With large-scale land acquisitions on the rise in Africa, any large commercial development is a sensitive issue for local communities who have seen too many foreign-funded projects go wrong. (Even Wrobel called Indonesia’s palm oil development an “environmental disaster.”)
The Herakles dispute in Cameroon reveals a fundamental philosophical divide about development in Africa – one that is long-standing when it comes to aiding the continent: should outside organizations be trying to industrialize impoverished communities and bring “modern” jobs that come with a plant or agri-business operation? Or should they be working to accommodate those communities’ traditions and connecting them to the global marketplace? Add environmental effects to the equation, and you’ve got a tinderbox of passions to navigate.
Wrobel contends that planting millions of oil palm trees and building the refinery are a better use of the land than forests or cocoa fields to raise the standard of living.
“We’re not planting those trees for environmental reasons. We’re planting them for poverty eradication reasons,” Wrobel said.

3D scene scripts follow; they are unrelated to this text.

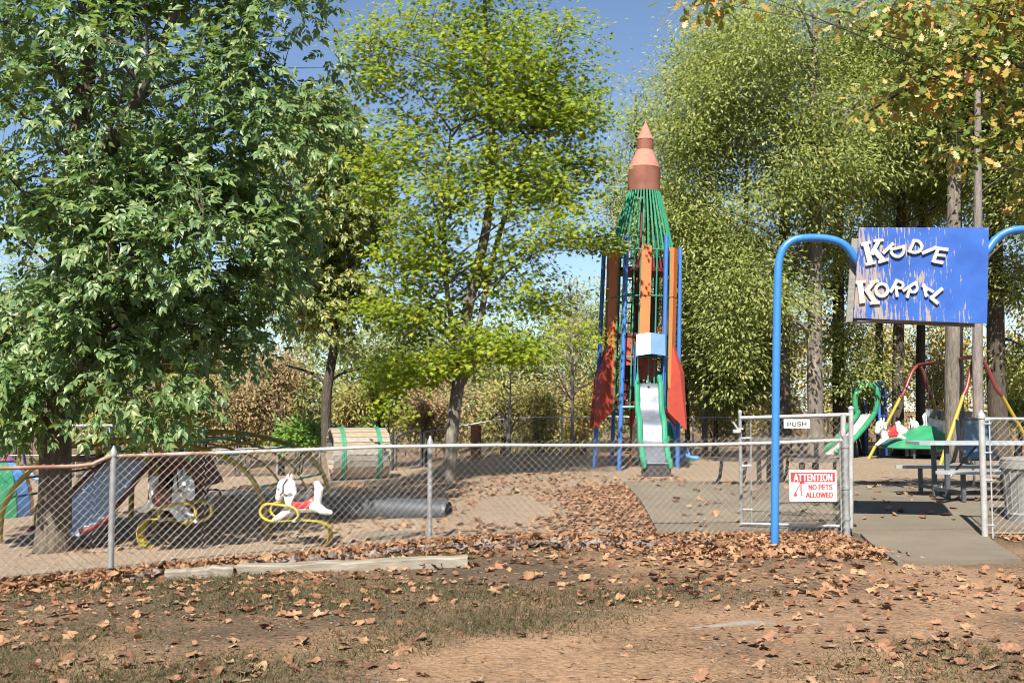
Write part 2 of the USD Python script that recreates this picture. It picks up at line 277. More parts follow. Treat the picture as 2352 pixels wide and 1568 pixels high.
paint('table_brown', (0.17, 0.155, 0.145), (0.11, 0.10, 0.092), 0.5, 0, 5, 0.04)
paint('leg_dark', (0.05, 0.045, 0.05), None, 0.5)
paint('leg_steel', (0.14, 0.16, 0.19), None, 0.45, 0.3)
paint('can_grey', (0.33, 0.335, 0.32), (0.25, 0.255, 0.245), 0.45, 0.1, 3, 0.03, stretch=(6, 6, 0.5))
paint('rubber_grey', (0.13, 0.155, 0.18), (0.1, 0.12, 0.14), 0.55, 0, 5)
paint('chain_dark', (0.10, 0.10, 0.10), None, 0.5, 0.5)
paint('chair_blue', (0.20, 0.30, 0.36), (0.15, 0.23, 0.28), 0.45, 0, 4)
paint('sign_white', (0.74, 0.74, 0.73), (0.66, 0.66, 0.65), 0.4, 0, 4, 0.01)
paint('sign_red', (0.60, 0.045, 0.05), (0.55, 0.05, 0.05), 0.4, 0, 4, 0.01)
paint('sign_black', (0.04, 0.04, 0.045), None, 0.5)
paint('letter_white', (0.70, 0.66, 0.58), (0.42, 0.38, 0.33), 0.6, 0, 18, 0.1, 0.22)
paint('purple_plastic', (0.42, 0.16, 0.30), None, 0.4)
paint('plastic_blue', (0.10, 0.30, 0.72), (0.08, 0.25, 0.62), 0.35, gain=.85)
paint('plastic_green', (0.05, 0.34, 0.17), (0.035, 0.25, 0.12), 0.35, 0, 3)
paint('plastic_orange', (0.75, 0.17, 0.05), None, 0.35)
paint('weathered_wood', (0.44, 0.41, 0.36), (0.27, 0.235, 0.19), 0.85, 0, 5, 0.35, 0.45, 0.2, stretch=(1, 5, 5))
paint('weathered_wood_warm', (0.45, 0.36, 0.26), (0.3, 0.23, 0.165), 0.85, 0, 5, 0.35, 0.45, 0.2, stretch=(1, 5, 5))
paint('weathered_wood_grey', (0.36, 0.35, 0.325), (0.24, 0.22, 0.19), 0.85, 0, 5, 0.35, 0.45, 0.2, stretch=(1, 5, 5))
paint('barrel_inside', (0.15, 0.09, 0.05), (0.10, 0.06, 0.035), 0.9, 0, 4)
paint('timber_pale', (0.40, 0.36, 0.295), (0.17, 0.145, 0.11), 0.85, 0, 3, 0.4, 0.5, 0.2, stretch=(1, 7, 7))
paint('post_wood', (0.33, 0.15, 0.09), (0.23, 0.10, 0.06), 0.85, 0, 4, 0.3, 0.4, 0.2, stretch=(5, 5, 0.8))
paint('root_grey', (0.24, 0.21, 0.18), (0.14, 0.12, 0.10), 0.9, 0, 6, 0.4)
paint('petal_gravel', (0.30, 0.29, 0.28), (0.15, 0.145, 0.14), 0.9, 0, 14, 0.5)
# weathered blue sign board: bare wood shows through in vertical flakes
mat('sign_blue', {'ge': ('geometry', {}), 'mp': ('mapping', {'scale': (46, 46, 5.0)}), 'n': ('noise_texture', {'scale': 1.0, 'detail': 5, 'roughness': 0.6}), 'n2': ('noise_texture', {'scale': 3.2, 'detail': 3}), 'sx': ('separate_xyz', {}),
                  'mr': ('map_range', {'from_min': 5.15, 'from_max': 4.0, 'to_min': -0.17, 'to_max': 0.0}), 'q': ('math', {'math_type': 'multiply_add', 'value2': 0.48}), 'a': ('math', {'math_type': 'add'}),
                  'fl': ('rgb_ramp', {'ramp': [(0.725, (0, 0, 0)), (0.75, (1, 1, 1))]}), 'bl': ('rgb_ramp', {'ramp': [(0.3, (0.011, 0.050, 0.23)), (0.7, (0.022, 0.085, 0.32))]}), 'wd': ('rgb_ramp', {'ramp': [(0.3, (0.15, 0.12, 0.11)), (0.7, (0.24, 0.20, 0.175))]}),
                  'm': ('mix', {}), 'b': ('bump', {'strength': 0.4, 'distance': 0.004, 'invert': True}), 'p': ('principled_bsdf', {'roughness': 0.5, 'specular_ior_level': 0.35})},
    [('ge.position', 'mp.vector'), ('mp.vector', 'n.vector'), ('ge.position', 'n2.vector'), ('ge.position', 'sx.vector'), ('sx.x', 'mr.value'), ('n2.fac', 'q.value1'), ('n.fac', 'q.value3'), ('q.value', 'a.value1'), ('mr.result', 'a.value2'),
     ('a.value', 'fl.fac'), ('n2.fac', 'bl.fac'), ('n.fac', 'wd.fac'), ('fl.color', 'm.fac'), ('bl.color', 'm.color1'), ('wd.color', 'm.color2'), ('m.color', 'p.base_color'), ('fl.color', 'b.height'), ('b.normal', 'p.normal')], 'p.BSDF')
barkmat('bark_brown', (0.045, 0.036, 0.028), (0.20, 0.165, 0.13))
barkmat('bark_grey', (0.06, 0.052, 0.045), (0.27, 0.24, 0.205), 0.8)
barkmat('bark_dark', (0.03, 0.025, 0.02), (0.12, 0.10, 0.08), 0.8)
barkmat('bark_pale', (0.12, 0.105, 0.095), (0.29, 0.26, 0.24), 0.7)
leafmat('leaf_hickory', [(0.026, 0.055, 0.018), (0.042, 0.082, 0.027), (0.06, 0.10, 0.034), (0.085, 0.125, 0.042), (0.125, 0.135, 0.038)], 0.44, 0.45, 0.6, (1.2, 1.2, 0.6))
leafmat('leaf_hickory_far', [(0.045, 0.065, 0.02), (0.075, 0.10, 0.03), (0.115, 0.13, 0.04), (0.16, 0.14, 0.04)], 0.42, 0.42, 0.5)
leafmat('leaf_sweetgum', [(0.055, 0.09, 0.009), (0.085, 0.125, 0.010), (0.115, 0.15, 0.012), (0.14, 0.165, 0.013), (0.165, 0.14, 0.016)], 0.5, 0.5, 0.35, (1.2, 1.25, 0.6))
leafmat('leaf_willow_oak', [(0.055, 0.075, 0.020), (0.09, 0.112, 0.032), (0.135, 0.15, 0.048), (0.19, 0.185, 0.07)], 0.48, 0.45, 0.35)
leafmat('leaf_oak', [(0.035, 0.06, 0.014), (0.065, 0.095, 0.02), (0.115, 0.12, 0.025), (0.17, 0.12, 0.03), (0.24, 0.115, 0.05)], 0.38, 0.42, 0.45)
leafmat('leaf_bright', [(0.045, 0.09, 0.02), (0.07, 0.125, 0.025), (0.10, 0.15, 0.03)], 0.4)
leafmat('leaf_dry', [(0.085, 0.08, 0.034), (0.12, 0.105, 0.05), (0.165, 0.115, 0.065), (0.175, 0.085, 0.055)], 0.35, 0.7, 0.2, (1.1, 1.0, 0.8), 0.5)
leafmat('leaf_olive', [(0.07, 0.08, 0.025), (0.11, 0.115, 0.035), (0.17, 0.15, 0.05), (0.22, 0.15, 0.06)], 0.35, 0.6, 0.3, (1.15, 1.1, 0.8), 0.5)
leafmat('leaf_yellow', [(0.09, 0.095, 0.028), (0.14, 0.135, 0.036), (0.20, 0.16, 0.05), (0.20, 0.125, 0.05)], 0.4, 0.6, 0.3, (1.15, 1.05, 0.8), 0.5)
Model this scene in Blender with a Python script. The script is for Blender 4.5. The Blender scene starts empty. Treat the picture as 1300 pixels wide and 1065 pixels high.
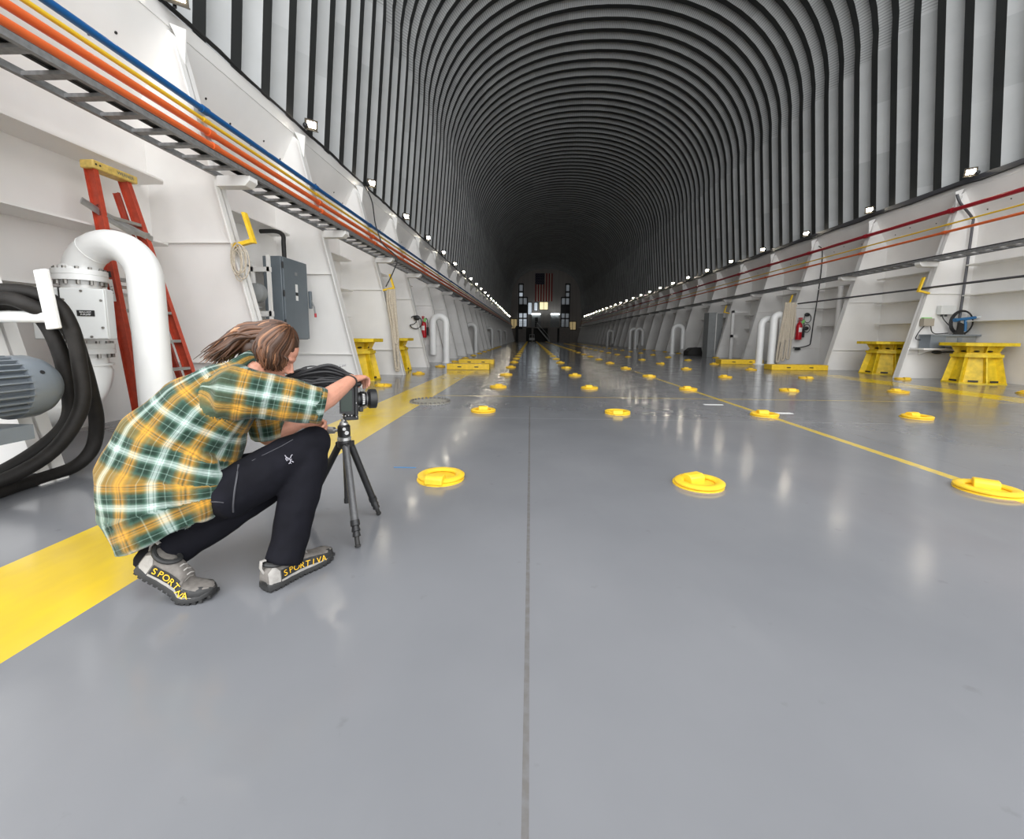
import bpy, bmesh, math, random
from mathutils import Vector, Matrix
random.seed(7)
SC = bpy.context.scene
COL = SC.collection
PI = math.pi
V = Vector

# ------------------------------------------------------------------ materials
def mat(name, col, rough=.5, metal=0., var=0., vscale=6., bump=0., bscale=40., spec=.5, emit=None, estr=0., stretch=None, coat=0.):
    m = bpy.data.materials.new(name); m.use_nodes = True
    nt = m.node_tree; N = nt.nodes; L = nt.links
    b = N['Principled BSDF']
    c = (col[0], col[1], col[2], 1)
    b.inputs['Base Color'].default_value = c
    b.inputs['Roughness'].default_value = rough
    b.inputs['Metallic'].default_value = metal
    b.inputs['Specular IOR Level'].default_value = spec
    b.inputs['Coat Weight'].default_value = coat
    if emit:
        b.inputs['Emission Color'].default_value = (*emit, 1); b.inputs['Emission Strength'].default_value = estr
    if var or bump:
        tc = N.new('ShaderNodeTexCoord'); src = tc.outputs['Object']
        if stretch:
            mp = N.new('ShaderNodeMapping'); mp.inputs['Scale'].default_value = stretch
            L.new(src, mp.inputs[0]); src = mp.outputs[0]
    if var:
        n = N.new('ShaderNodeTexNoise'); n.inputs['Scale'].default_value = vscale; n.inputs['Detail'].default_value = 5
        L.new(src, n.inputs['Vector'])
        r = N.new('ShaderNodeMapRange'); r.inputs[1].default_value = .3; r.inputs[2].default_value = .7
        r.inputs[3].default_value = 1 - var; r.inputs[4].default_value = 1 + var * .5
        L.new(n.outputs['Fac'], r.inputs[0])
        mx = N.new('ShaderNodeVectorMath'); mx.operation = 'SCALE'
        mx.inputs[0].default_value = col[:3]; L.new(r.outputs[0], mx.inputs['Scale'])
        L.new(mx.outputs[0], b.inputs['Base Color'])
    if bump:
        n2 = N.new('ShaderNodeTexNoise'); n2.inputs['Scale'].default_value = bscale; n2.inputs['Detail'].default_value = 3
        L.new(src, n2.inputs['Vector'])
        bp = N.new('ShaderNodeBump'); bp.inputs['Strength'].default_value = bump; bp.inputs['Distance'].default_value = .02
        L.new(n2.outputs['Fac'], bp.inputs['Height']); L.new(bp.outputs[0], b.inputs['Normal'])
    return m

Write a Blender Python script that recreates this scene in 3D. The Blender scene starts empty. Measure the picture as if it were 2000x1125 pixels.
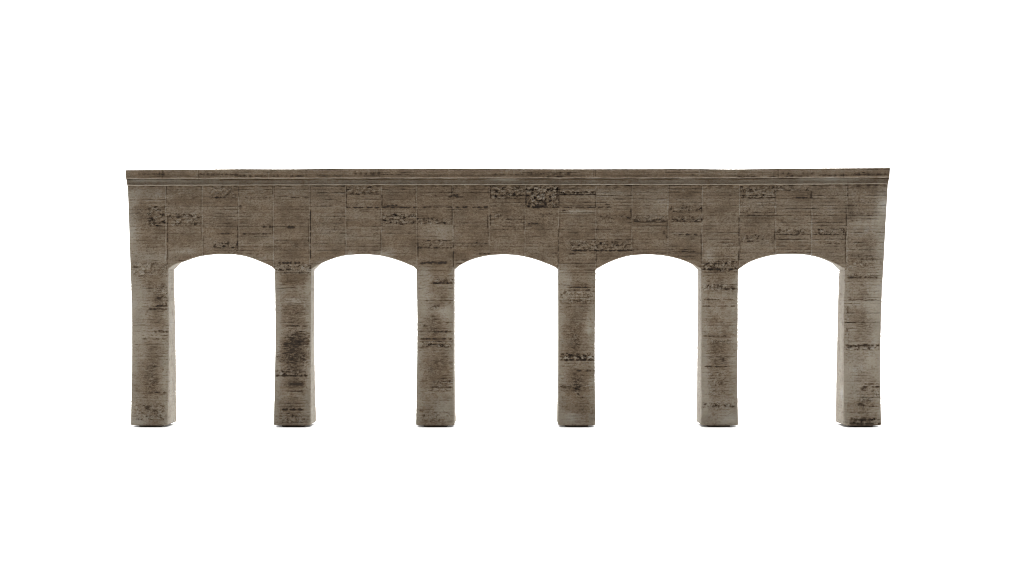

But advocates for more sustainability and self-determination say the company is imposing its will on local villages – and that local farmers who have lived independently for years in Cameroon are at risk of being converted into low-paid hourly employees of large multinational companies.
“Sustainable production of palm oil by small farms is possible and is already happening on the continent. Half of the palm oil in Cameroon is produced by small farms, which employ comparatively more people and in a sustainable way, respecting natural resources,” said Mousseau, the report’s author. “Effective alternatives are there and must be considered.”
Cameroon currently produces more than 230,000 tons of palm oil per year, he said.
“We need to help African farmers invest in the resources that are there, instead of erasing them from the map,” Mousseau said.
Wrobel himself is just as unyielding, saying that poor villagers should have a chance at a steady income.
“They have a right to live,” he said.
Those words, taken on their own, may be the only thing the two sides agree on.